Últimamente ando muy interesado por los mapas, los nudos y los laberintos, es decir, por el tema de la realidad. Este interés me condujo a Il libro dei labirinti, de Paolo Santarcangeli con prefacio de Umberto Eco. Lo del prefacio tiene su importancia porque es en él donde pueden leerse algunas de las cosas más sugerentes del libro. Santarcangeli, en efecto, se propuso hacer un libro laberíntico sobre los laberintos pero, en realidad, le salió una historia, muy bien documentada y rica en erudición, eso sí. Es de agradecer que nos haya legado tan monumental empresa. Sin embargo, es en este objetivo no confeso, es decir, en indagar en la historia de los laberintos, donde radica una debilidad de la que acaso se derivan todas las demás. Y es que el prof. Santarcangeli se apunta a la tesis, tan habitual en el siglo XX, de que los laberintos surgieron en el Mediterráneo, probablemente paridos por la civilización minoica en torno al 2.000 a. de C. y que de ahí, se expandieron por todo el área mediterránea, primero y por el universo orbe después, llegando hasta los fiordos noruegos, lo que actualmente es Sudáfrica y Papúa Nueva Guinea. Puestas así las cosas, es fácil identificar el primer laberinto con el famoso de Cnosos que encerraba al minotauro y Santargangeli se aferra a la asociación entre el laberinto y el complejo mítico del toro hasta el punto de hallar rastros de él en los zulúes, acostumbrados a matar el tiempo haciendo laberintos en la arena y que, incluso en su formación de combate preferida, remedaban la testuz de un búfalo.

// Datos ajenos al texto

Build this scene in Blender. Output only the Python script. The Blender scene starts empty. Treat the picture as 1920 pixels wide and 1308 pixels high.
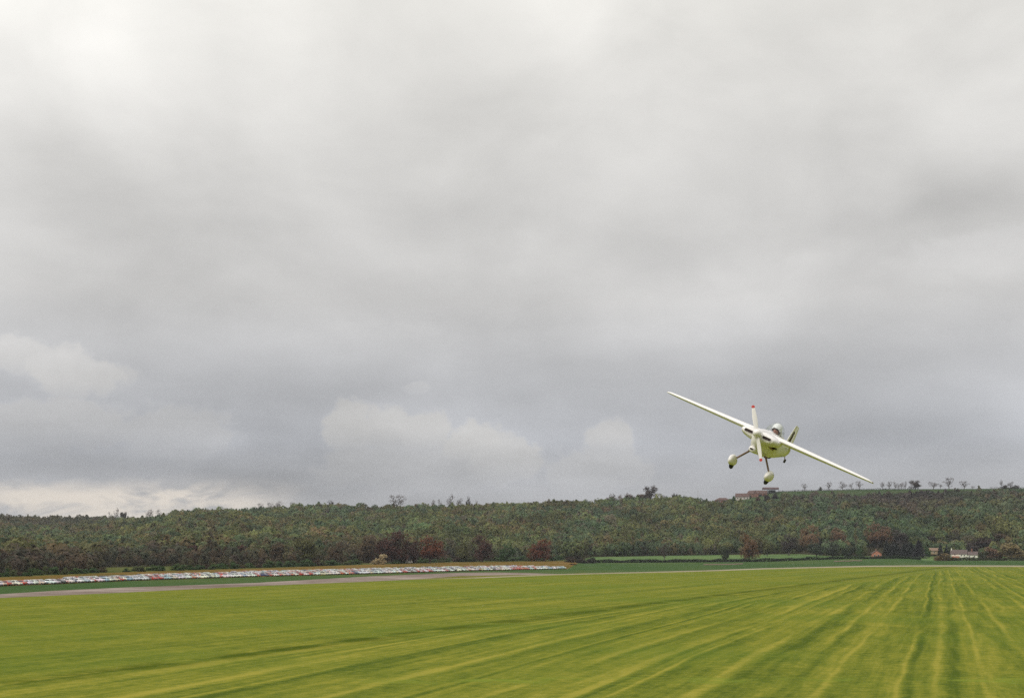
import bpy, bmesh, math, random
import numpy as np
from mathutils import Vector, Matrix, Quaternion

rng = np.random.default_rng(7)
random.seed(7)
S = bpy.context.scene
C = S.collection
R = math.radians

# ---------------------------------------------------------------- camera
H = 10.0                    # the photographer stands on a raised bank
F = 2667.0                  # focal length in photo pixels (50 mm lens on 36 mm film)
PITCH = math.atan((1030 - 654) / F)
cam_d = bpy.data.cameras.new('camera')
cam_d.sensor_width = 36.0
cam_d.lens = 36.0 * F / 1920
cam_d.clip_start = 0.5
cam_d.clip_end = 20000
cam = bpy.data.objects.new('camera', cam_d)
cam.location = (0, 0, H)
cam.rotation_euler = (math.pi / 2 + PITCH, 0, 0)
C.objects.link(cam)
S.camera = cam

CP, SP = math.cos(PITCH), math.sin(PITCH)


def slopes(px, py):
    """photo pixel -> (X/Y, (z-H)/Y) of its ray"""
    cx, cy = (np.asarray(px) - 960) / F, (654 - np.asarray(py)) / F
    d = CP - cy * SP
    return cx / d, (SP + cy * CP) / d


def azel(px, py):
    s, e = slopes(px, py)
    return math.atan(s), math.atan2(e, math.sqrt(1 + s * s))


# ---------------------------------------------------------------- exposure, sun, sky
S.view_settings.view_transform = 'Standard'
S.view_settings.look = 'None'
S.view_settings.exposure = 0.0
S.view_settings.gamma = 1.0
S.view_settings.use_curve_mapping = False
S.cycles.max_bounces = 6
S.cycles.diffuse_bounces = 3
S.cycles.glossy_bounces = 3
S.cycles.transparent_max_bounces = 8
S.cycles.sample_clamp_indirect = 4.0
try:
    S.cycles.use_denoising = False
except Exception:
    pass

SUN_EL, SUN_AZ = R(40), R(226)      # behind the camera to the left
sun_dir = Vector((math.sin(SUN_AZ) * math.cos(SUN_EL), math.cos(SUN_AZ) * math.cos(SUN_EL), math.sin(SUN_EL)))
sd = bpy.data.lights.new('sun', 'SUN')
sd.energy = 1.5
sd.angle = R(14)
sd.color = (1.0, 0.96, 0.88)
sun = bpy.data.objects.new('sun', sd)
sun.rotation_euler = (-sun_dir).to_track_quat('-Z', 'Y').to_euler()
sun.location = (-60, -60, 120)
C.objects.link(sun)


class NT:
    """terse node building"""
    def __init__(s, tree):
        s.t = tree
        s.n, s.l = tree.nodes, tree.links

    def put(s, sock, v):
        if hasattr(v, 'is_linked') or isinstance(v, bpy.types.NodeSocket):
            s.l.new(v, sock)
        elif v is not None:
            sock.default_value = v

    def math(s, op, a, b=None, c=None, clamp=False):
        n = s.n.new('ShaderNodeMath')
        n.operation = op
        n.use_clamp = clamp
        for i, v in enumerate((a, b, c)):
            if v is not None:
                s.put(n.inputs[i], v)
        return n.outputs[0]

    def add(s, a, b): return s.math('ADD', a, b)
    def sub(s, a, b): return s.math('SUBTRACT', a, b)
    def mul(s, a, b): return s.math('MULTIPLY', a, b)

    def sum(s, *v):
        r = v[0]
        for x in v[1:]:
            r = s.add(r, x)
        return r

    def vec(s, x, y, z=0.0):
        n = s.n.new('ShaderNodeCombineXYZ')
        for i, v in enumerate((x, y, z)):
            s.put(n.inputs[i], v)
        return n.outputs[0]

    def sep(s, v):
        n = s.n.new('ShaderNodeSeparateXYZ')
        s.put(n.inputs[0], v)
        return n.outputs

    def noise(s, v, scale=1.0, detail=4.0, rough=0.55, dist=0.0, dims='3D', w=None, color=False):
        n = s.n.new('ShaderNodeTexNoise')
        n.noise_dimensions = dims
        if v is not None:
            s.put(n.inputs['Vector'], v)
        if w is not None:
            s.put(n.inputs['W'], w)
        s.put(n.inputs['Scale'], scale)
        s.put(n.inputs['Detail'], detail)
        s.put(n.inputs['Roughness'], rough)
        s.put(n.inputs['Distortion'], dist)
        return n.outputs['Color' if color else 'Fac']

    def smooth(s, v, a, b, lo=0.0, hi=1.0):
        n = s.n.new('ShaderNodeMapRange')
        n.interpolation_type = 'SMOOTHSTEP'
        s.put(n.inputs['Value'], v)
        for k, x in zip(('From Min', 'From Max', 'To Min', 'To Max'), (a, b, lo, hi)):
            s.put(n.inputs[k], x)
        return n.outputs[0]

    def mixc(s, f, a, b, blend='MIX'):
        n = s.n.new('ShaderNodeMix')
        n.data_type = 'RGBA'
        n.blend_type = blend
        s.put(n.inputs[0], f)
        for i, v in ((6, a), (7, b)):
            if isinstance(v, tuple) and len(v) == 3:
                v = v + (1.0,)
            s.put(n.inputs[i], v)
        return n.outputs[2]

    def ramp(s, f, stops):
        n = s.n.new('ShaderNodeValToRGB')
        e = n.color_ramp.elements
        while len(e) < len(stops):
            e.new(0.5)
        for el, (p, c) in zip(e, stops):
            el.position = p
            el.color = tuple(c) + (1.0,)
        s.put(n.inputs[0], f)
        return n.outputs[0]

    def scale(s, col, f):
        n = s.n.new('ShaderNodeVectorMath')
        n.operation = 'SCALE'
        s.put(n.inputs[0], col)
        s.put(n.inputs['Scale'], f)
        return n.outputs[0]


W = bpy.data.worlds.new('World')
S.world = W
W.use_nodes = True
wt = W.node_tree
wt.nodes.clear()
n = NT(wt)
geo = n.n.new('ShaderNodeTexCoord')
D = geo.outputs['Generated']
dx, dy, dz = n.sep(D)
az = n.math('ARCTAN2', dx, dy)
el = n.math('ARCSINE', dz)
elp = n.math('MAXIMUM', dz, 0.0)
# overcast luminance rising from horizon to zenith
lum = n.mul(n.add(n.mul(elp, 2.45), 1.0), 0.415)
# thicker and thinner cloud over one flat layer seen in perspective
inv = n.math('DIVIDE', 1.0, n.add(elp, 0.13))
plan = n.vec(n.mul(dx, inv), n.mul(dy, inv), 0.0)
nz1 = n.noise(plan, 0.8, 5.0, 0.5, 0.15)
nz2 = n.noise(n.vec(n.mul(az, 5.5), n.mul(el, 8.5), 3.7), 1.0, 6.0, 0.52, 0.25)
lum = n.mul(lum, n.add(0.34, n.add(n.mul(nz1, 0.62), n.mul(nz2, 0.70))))
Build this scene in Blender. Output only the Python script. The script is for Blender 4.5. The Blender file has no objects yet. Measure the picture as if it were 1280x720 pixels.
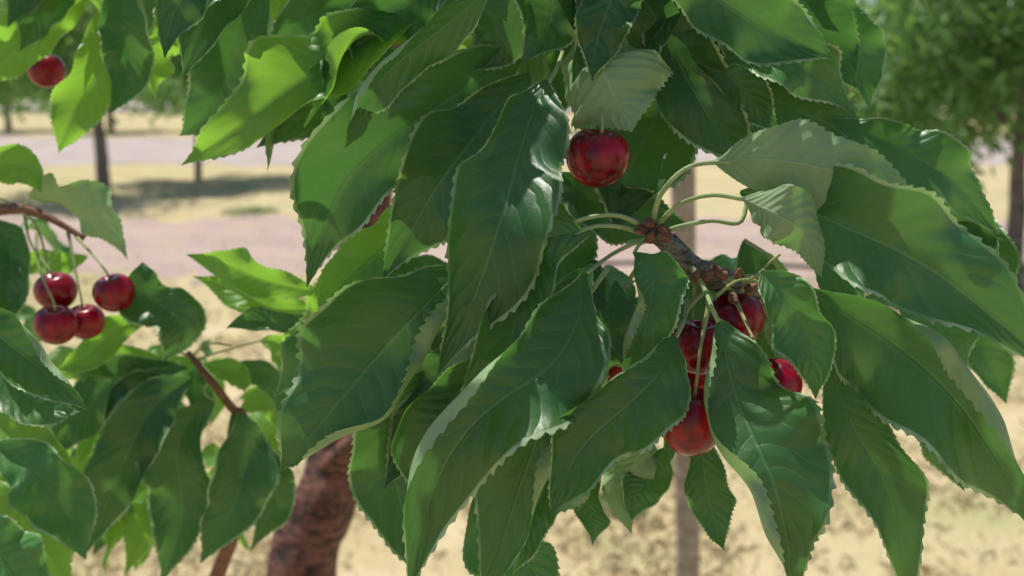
import bpy, math, random
from mathutils import Vector, Matrix
from mathutils import noise as mnoise
random.seed(7)
sc=bpy.context.scene
sc.view_settings.view_transform='Standard'; sc.view_settings.look='None'; sc.view_settings.exposure=0

# ------------------------------------------------------------ frame
EYE=Vector((0,0,1.6)); PITCH=math.radians(12); F=1229.0
FW=Vector((0,math.cos(PITCH),-math.sin(PITCH))); UP=Vector((0,math.sin(PITCH),math.cos(PITCH))); RT=Vector((1,0,0))
def W(a,b,d):
    return EYE+RT*((a-640)/F*d)+UP*((360-b)/F*d)+FW*d
cam=bpy.data.cameras.new("camera"); co=bpy.data.objects.new("camera",cam); sc.collection.objects.link(co)
co.location=EYE; co.rotation_euler=(math.radians(90)-PITCH,0,0)
cam.sensor_width=36; cam.lens=F/1280*36; cam.clip_start=0.02; cam.clip_end=2000
cam.dof.use_dof=True; cam.dof.focus_distance=0.425; cam.dof.aperture_fstop=9
sc.camera=co

# ------------------------------------------------------------ light
SE=math.radians(68); SA=math.radians(-35)
S=Vector((math.sin(SA)*math.cos(SE),math.cos(SA)*math.cos(SE),math.sin(SE)))
sl=bpy.data.lights.new("sun","SUN"); sl.energy=5.0; sl.angle=math.radians(0.6); sl.color=(1,0.955,0.88)
so=bpy.data.objects.new("sun",sl); sc.collection.objects.link(so); so.rotation_euler=S.to_track_quat('Z','Y').to_euler(); so.location=(0,0,20)
w=bpy.data.worlds.new("World"); sc.world=w; w.use_nodes=True
nt=w.node_tree; bg=nt.nodes["Background"]; sky=nt.nodes.new("ShaderNodeTexSky"); sky.sky_type='NISHITA'; sky.sun_disc=False
sky.sun_elevation=SE; sky.sun_rotation=SA; nt.links.new(sky.outputs[0],bg.inputs[0]); bg.inputs[1].default_value=0.13

# ------------------------------------------------------------ material helpers
class NB:
    def __init__(s,name):
        s.m=bpy.data.materials.new(name); s.m.use_nodes=True; s.t=s.m.node_tree; s.n=s.t.nodes; s.l=s.t.links
        s.out=s.n["Material Output"]; s.p=s.n["Principled BSDF"]
    def set(s,inp,v):
        if v is None: return
        if isinstance(v,bpy.types.NodeSocket): s.l.new(v,inp)
        else:
            if isinstance(v,tuple) and len(v)==3 and inp.type=='RGBA': v=v+(1,)
            inp.default_value=v
    def math(s,op,a,b=None,c=None,clamp=False):
        n=s.n.new("ShaderNodeMath"); n.operation=op; n.use_clamp=clamp
        s.set(n.inputs[0],a); s.set(n.inputs[1],b); s.set(n.inputs[2],c); return n.outputs[0]
    def mix(s,f,a,b,bt='MIX'):
        n=s.n.new("ShaderNodeMix"); n.data_type='RGBA'; n.blend_type=bt
        s.set(n.inputs[0],f); s.set(n.inputs[6],a); s.set(n.inputs[7],b); return n.outputs[2]
    def noise(s,vec,scale,detail=4,rough=0.55):
        n=s.n.new("ShaderNodeTexNoise"); s.set(n.inputs["Vector"],vec); n.inputs["Scale"].default_value=scale
        n.inputs["Detail"].default_value=detail; n.inputs["Roughness"].default_value=rough; return n.outputs[0]
    def ramp(s,f,lo,hi):
        n=s.n.new("ShaderNodeMapRange"); n.interpolation_type='SMOOTHSTEP'; s.set(n.inputs[0],f); n.inputs[1].default_value=lo; n.inputs[2].default_value=hi; return n.outputs[0]
    def bump(s,h,st,dist):
        n=s.n.new("ShaderNodeBump"); n.inputs["Strength"].default_value=st; n.inputs["Distance"].default_value=dist; s.set(n.inputs["Height"],h); return n.outputs[0]
    def obj(s):
        return s.n.new("ShaderNodeTexCoord").outputs["Object"]
    def attr(s,name):
        n=s.n.new("ShaderNodeAttribute"); n.attribute_name=name; return n

def leaf_material(name,front,front2,back,trans,tf=0.3,detail=True):
    b=NB(name)
    geo=b.n.new("ShaderNodeNewGeometry"); bf=geo.outputs["Backfacing"]
    rnd=b.attr("tint").outputs["Fac"]
    col=b.mix(rnd,front,front2)
    backc=b.mix(rnd,back,tuple(x*0.8 for x in back))
    if detail:
        uv=b.n.new("ShaderNodeUVMap"); uv.uv_map="UVMap"
        sx=b.n.new("ShaderNodeSeparateXYZ"); b.l.new(uv.outputs[0],sx.inputs[0])
        u=b.math('SUBTRACT',b.math('MULTIPLY',sx.outputs[0],2.0),1.0); au=b.math('ABSOLUTE',u); v=sx.outputs[1]
        off=b.math('MULTIPLY',b.math('GREATER_THAN',u,0.0),0.45)
        n1=b.noise(b.obj(),45,2); n2=b.noise(b.obj(),320,1)
        wob=b.math('MULTIPLY',n1,1.1)
        k=b.math('MULTIPLY',b.math('POWER',au,1.25),0.17)
        ph=b.math('ADD',b.math('ADD',b.math('MULTIPLY',b.math('SUBTRACT',v,k),12.0),off),wob)
        fr=b.math('ABSOLUTE',b.math('SUBTRACT',b.math('FRACT',ph),0.5))     # 0 at vein
        vein=b.math('SUBTRACT',1.0,b.ramp(fr,0.01,0.08))
        mid=b.math('SUBTRACT',1.0,b.ramp(au,0.012,0.055))
        vein=b.math('MULTIPLY',vein,b.math('SUBTRACT',1.0,b.ramp(au,0.6,1.0)))
        vm=b.math('MAXIMUM',b.math('MULTIPLY',vein,0.42),mid)
        edge=b.math('MULTIPLY',b.ramp(au,0.955,0.99),b.math('ADD',0.35,b.ramp(n1,0.4,0.6)))
        col=b.mix(b.ramp(n1,0.35,0.7),col,b.mix(0.4,col,(0.07,0.13,0.02)))
        col=b.mix(b.math('MULTIPLY',vm,0.45),col,(0.16,0.30,0.12))
        col=b.mix(b.math('MULTIPLY',edge,0.6,clamp=True),col,(0.50,0.60,0.36))  # naturally paler margin, whitened further to paint in a sunlit rim
        backc=b.mix(b.math('MULTIPLY',vm,0.5),backc,(0.40,0.48,0.28))
        pil=b.math('POWER',b.math('MULTIPLY',fr,2.0),0.6)
        h=b.math('ADD',b.math('MULTIPLY',pil,0.8),b.math('MULTIPLY',n2,0.35))
        h=b.math('SUBTRACT',h,b.math('MULTIPLY',mid,0.8))
        nr=b.bump(h,0.42,0.0014); b.l.new(nr,b.p.inputs["Normal"])
        tcol=b.mix(b.math('MULTIPLY',vm,0.5),trans,tuple(x*0.5 for x in trans))
    else: tcol=trans
    c=b.mix(bf,col,backc); b.l.new(c,b.p.inputs["Base Color"])
    r=b.math('ADD',b.math('MULTIPLY',bf,0.25),0.43); b.l.new(r,b.p.inputs["Roughness"])
    b.p.inputs["Specular IOR Level"].default_value=0.55
    t=b.n.new("ShaderNodeBsdfTranslucent"); b.set(t.inputs[0],tcol)
    m=b.n.new("ShaderNodeMixShader"); m.inputs[0].default_value=tf
    b.l.new(b.p.outputs[0],m.inputs[1]); b.l.new(t.outputs[0],m.inputs[2]); b.l.new(m.outputs[0],b.out.inputs[0])
    return b.m
M_LEAF=leaf_material("cherry_leaf",(0.013,0.072,0.024),(0.072,0.215,0.058),(0.28,0.40,0.20),(0.17,0.45,0.07),0.22)
M_LEAF_Y=leaf_material("young_leaf",(0.045,0.16,0.035),(0.09,0.25,0.045),(0.26,0.38,0.17),(0.38,0.74,0.06),0.42)
M_FAR=leaf_material("far_foliage",(0.08,0.21,0.055),(0.17,0.33,0.10),(0.17,0.30,0.12),(0.32,0.54,0.13),0.42,False)  # distance haze is put into these lightened greens

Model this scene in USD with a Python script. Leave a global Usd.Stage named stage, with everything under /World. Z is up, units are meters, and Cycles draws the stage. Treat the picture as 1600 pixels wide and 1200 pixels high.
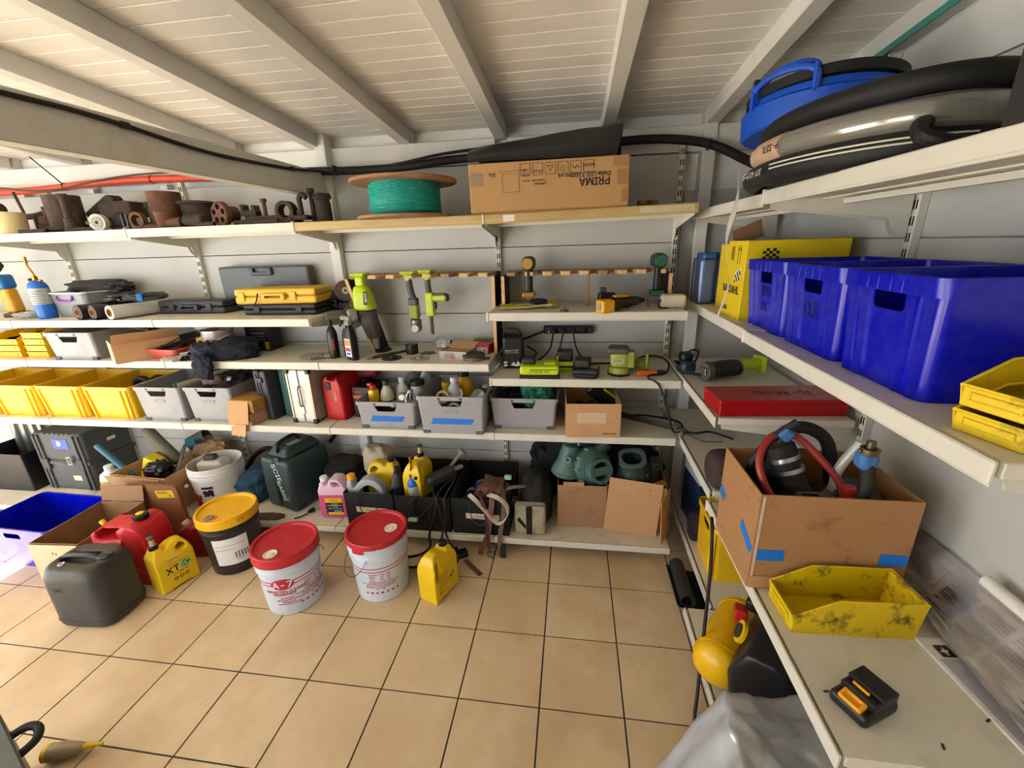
import math, random
import numpy as np, trimesh, manifold3d as m3
from shapely.geometry import Polygon, LineString, Point, box as sbox
from shapely.ops import unary_union
import usdkit, meshkit
from pxr import Usd, UsdGeom, UsdLux, UsdShade, Gf, Sdf
from scipy.spatial.transform import Rotation as SR

stage = Usd.Stage.CreateInMemory()
UsdGeom.SetStageUpAxis(stage, 'Z'); UsdGeom.SetStageMetersPerUnit(stage, 1.0)
UsdGeom.Xform.Define(stage, '/World'); UsdGeom.Scope.Define(stage, '/World/Looks')
random.seed(7); RNG = np.random.default_rng(7)

# ---------------------------------------------------------------- camera
cam = UsdGeom.Camera.Define(stage, '/World/camera')
_M = SR.from_euler('zxz', [-0.0306, 1.2534, 0.1466]).as_matrix()
_m = np.eye(4); _m[:3, :3] = _M.T; _m[3, :3] = (0.7764, -1.2483, 1.7695)
cam.AddTransformOp().Set(Gf.Matrix4d(*_m.ravel().tolist()))
cam.CreateHorizontalApertureAttr(36.0); cam.CreateVerticalApertureAttr(27.0)
cam.CreateFocalLengthAttr(36.0 * 668.67 / 1600.0)
cam.CreateClippingRangeAttr((0.02, 500.0))
cam.CreateExposureAttr(0.02)

# ---------------------------------------------------------------- daylight: sun and sky outside the open left side and the open front
def lin(h):
    h = h.lstrip('#'); c = np.array([int(h[i:i + 2], 16) for i in (0, 2, 4)]) / 255.0
    return tuple(float(x) for x in np.where(c <= 0.04045, c / 12.92, ((c + 0.055) / 1.055) ** 2.4))
sun = UsdLux.DistantLight.Define(stage, '/World/sun')
sun.CreateIntensityAttr(9.0); sun.CreateNormalizeAttr(True); sun.CreateAngleAttr(0.53); sun.CreateColorAttr(Gf.Vec3f(0.94, 0.98, 1.0))
def aim(prim, d):
    d = np.array(d, float); d /= np.linalg.norm(d); z = -d; x = np.cross([0, 1, 0.02], z); x /= np.linalg.norm(x); y = np.cross(z, x)
    m = np.eye(4); m[0, :3] = x; m[1, :3] = y; m[2, :3] = z
    prim.AddTransformOp().Set(Gf.Matrix4d(*m.ravel().tolist()))
aim(sun, (0.69, 0.02, -0.719))
sky = UsdLux.DomeLight.Define(stage, '/World/sky')
sky.CreateIntensityAttr(1.0)
SKY_GAIN = 5.0
# the dome: an even hazy daylight sky
usdkit.material(stage, '/World/Looks/sky_look', {'bg': ('background_shader', {'color': (0.84, 0.93, 1.05), 'strength': SKY_GAIN})}, [], surface='bg.background')
UsdShade.MaterialBindingAPI.Apply(sky.GetPrim()).Bind(UsdShade.Material.Get(stage, '/World/Looks/sky_look'))

# ---------------------------------------------------------------- materials
_mats = {}
def look(name, nodes, links, surface='p.BSDF'):
    if name not in _mats:
        _mats[name] = usdkit.material(stage, '/World/Looks/' + name, nodes, links, surface=surface)
    return _mats[name]
def plastic(name, col, rough=0.4, vary=0.12, scale=6.0, metal=0.0, dirt=0.0, dirtcol='#3a3026', dscale=9.0, bump=0.0, bscale=60.0, coat=0.0, sub=0.0, trans=0.0, dpos=(0.52, 0.68), sheen=0.0):
    """A solid material: base colour with a soft tonal variation, optional stains with a shape of their own, optional fine relief."""
    if name in _mats: return _mats[name]
    c = np.array(lin(col) if isinstance(col, str) else col)
    n = {'tc': ('texture_coordinate', {}), 'n1': ('noise_texture', {'scale': scale, 'detail': 4.0, 'roughness': 0.6}),
         'r1': ('rgb_ramp', {'ramp': [(0.3, tuple(c * (1 - vary))), (0.7, tuple(np.minimum(c * (1 + vary * 0.6), 1)))]}),
         'p': ('principled_bsdf', {'roughness': rough, 'metallic': metal, 'coat_weight': coat, 'transmission_weight': trans, 'sheen_weight': sheen})}
    l = [('tc.object', 'n1.vector'), ('n1.fac', 'r1.fac')]
    out = 'r1.color'
    if dirt > 0:
        n['n2'] = ('noise_texture', {'scale': dscale, 'detail': 6.0, 'roughness': 0.7})
        n['r2'] = ('rgb_ramp', {'ramp': [(dpos[0], (0, 0, 0)), (dpos[1], (dirt,) * 3)]})
        n['mx'] = ('mix', {'color2': lin(dirtcol)})
        l += [('tc.object', 'n2.vector'), ('n2.fac', 'r2.fac'), ('r2.color', 'mx.fac'), ('r1.color', 'mx.color1')]
        out = 'mx.color'
    l.append((out, 'p.base_color'))
    if bump > 0:
        n['n3'] = ('noise_texture', {'scale': bscale, 'detail': 5.0, 'roughness': 0.6})
        n['b'] = ('bump', {'strength': bump, 'distance': 0.004})
        l += [('tc.object', 'n3.vector'), ('n3.fac', 'b.height'), ('b.normal', 'p.normal')]
    if dirt > 0:
        n['mr'] = ('map_range', {'from_min': 0.4, 'from_max': 0.8, 'to_min': rough, 'to_max': min(1, rough + 0.25), 'clamp': True})
        l += [('n2.fac', 'mr.value'), ('mr.result', 'p.roughness')]
    return look(name, n, l)
def wood(name, c1, c2, rot=(0, 0, 0), scale=(2, 40, 40), rough=0.6):
    if name in _mats: return _mats[name]
    n = {'tc': ('texture_coordinate', {}), 'mp': ('mapping', {'scale': scale, 'rotation': rot}), 'n1': ('noise_texture', {'scale': 1.5, 'detail': 6.0, 'roughness': 0.65, 'distortion': 0.6}),
         'r1': ('rgb_ramp', {'ramp': [(0.3, lin(c1)), (0.7, lin(c2))]}), 'p': ('principled_bsdf', {'roughness': rough}), 'b': ('bump', {'strength': 0.2, 'distance': 0.002})}
    l = [('tc.object', 'mp.vector'), ('mp.vector', 'n1.vector'), ('n1.fac', 'r1.fac'), ('r1.color', 'p.base_color'), ('n1.fac', 'b.height'), ('b.normal', 'p.normal')]
    return look(name, n, l)
def clearfilm(name, tint=(1, 1, 1), gloss=0.06, rough=0.15, haze=0.12, hazecol=(0.8, 0.82, 0.85)):
    """Thin clear or milky plastic film."""
    n = {'t': ('transparent_bsdf', {'color': tint}), 'g': ('glossy_bsdf', {'roughness': rough, 'color': (1, 1, 1)}), 'd': ('principled_bsdf', {'base_color': hazecol, 'roughness': 0.35}),
         'f': ('fresnel', {'IOR': 1.45}), 'ma': ('math', {'math_type': 'multiply_add', 'value2': 1.0, 'value3': gloss}), 'm1': ('mix_closure', {}), 'm2': ('mix_closure', {'fac': haze})}
    l = [('f.fac', 'ma.value1'), ('ma.value', 'm1.fac'), ('t.BSDF', 'm1.closure1'), ('g.BSDF', 'm1.closure2'), ('m1.closure', 'm2.closure1'), ('d.BSDF', 'm2.closure2')]
    return look(name, n, l, surface='m2.closure')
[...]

Tan bonito ejemplo de difusionismo comenzó a pasar apuros cuando se descubrieron laberintos en Galicia, contemporáneos, si no anteriores, a los que supuestamente engendró la civilización minoica. Pero en 2010, un arqueólogo aficionado notificó la existencia de unos laberintos en León que proceden, como poco, del 4.500 a. de C. Son de enorme elaboración y representan al menos cuatro tipos diferentes, con lo que es muy poco probable que estemos ante la aparición de nada, más bien parece tratarse de la plasmación de algo muy anterior. ¿Cómo de anterior?
Los primeros paleoantropólogos, se afanaron por recoger cuanto instrumento lítico podían localizar en las cavernas que un día habitaron los miembros de nuestra especie. La idea de que allí pudiera haber algo más de interés, aparte de huesos y piedra, les resultó por completo ajena. La revolución que supuso descubrir la cueva de Altamira fue tal que muchos especialistas se negaron a atribuirle autenticidad. Hoy sabemos que la práctica totalidad de cuevas que llegamos a habitar estuvieron pintadas. El resultado fue que el proceso se invirtió y todo el mundo pasó a buscar búfalos, ciervos y cazadores. Sólo recientemente se ha comenzado a apreciar que en muchas de ellas existen garabatos extremadamente parecidos a los que pintan los niños actuales y figuras mucho más abstractas como espirales o círculos concéntricos. De hecho, los garabatos ni siquiera son privativos de nuestra especie, los primeros conocidos pertenecen a la cueva de Goham, en Gibraltar, realizados por un neanderthal unos 39.000 años a. de C.
Si los garabatos, si los círculos concéntricos, si las espirales, nos han acompañado antes de que fuésemos como somos, resulta extremadamente improbable que los primeros laberintos tengan sólo 4.500 años de antigüedad. Por lo mismo, es muy poco probable que se hayan originado en el Mediterráneo, en León o en cualquier otra parte concreta porque hay, obviamente, algo más. Si Ud. se enfrasca en una larga conversación telefónica y está de pie, seguramente, gesticulará, pero si está sentado y con papel y algún instrumento para escribir, lo más seguro es que acabe haciendo garabatos. Probablemente le ocurrirá lo mismo cuando se halle en una tediosa reunión en la que, sin embargo, no es conveniente desconectar por completo. Parece como si, mientras una parte de nuestra mente está sumida en una tarea de supervisión, otra parte de nuestra mente, mucho más profunda, necesitara hacer garabatos. En los niños puede observarse algo parecido. Si les proporciona papel y lápiz, se entusiasmarán con un garabateo caótico y desordenado que puede llevar a romper el papel, tarea que, sin embargo, parece captar toda su atención e interés. Poco a poco, con la edad, el garabato se va estructurando y aparecen figuras como las que nuestros antepasados dejaron en piedra, figuras a las que el niño no duda en atribuirle un significado, frecuentemente, el de letras que nadie más puede reconocer. El paso del garabato al signo es, pues, mucho más sutil de lo que solemos apreciar y transita, necesariamente, por el laberinto.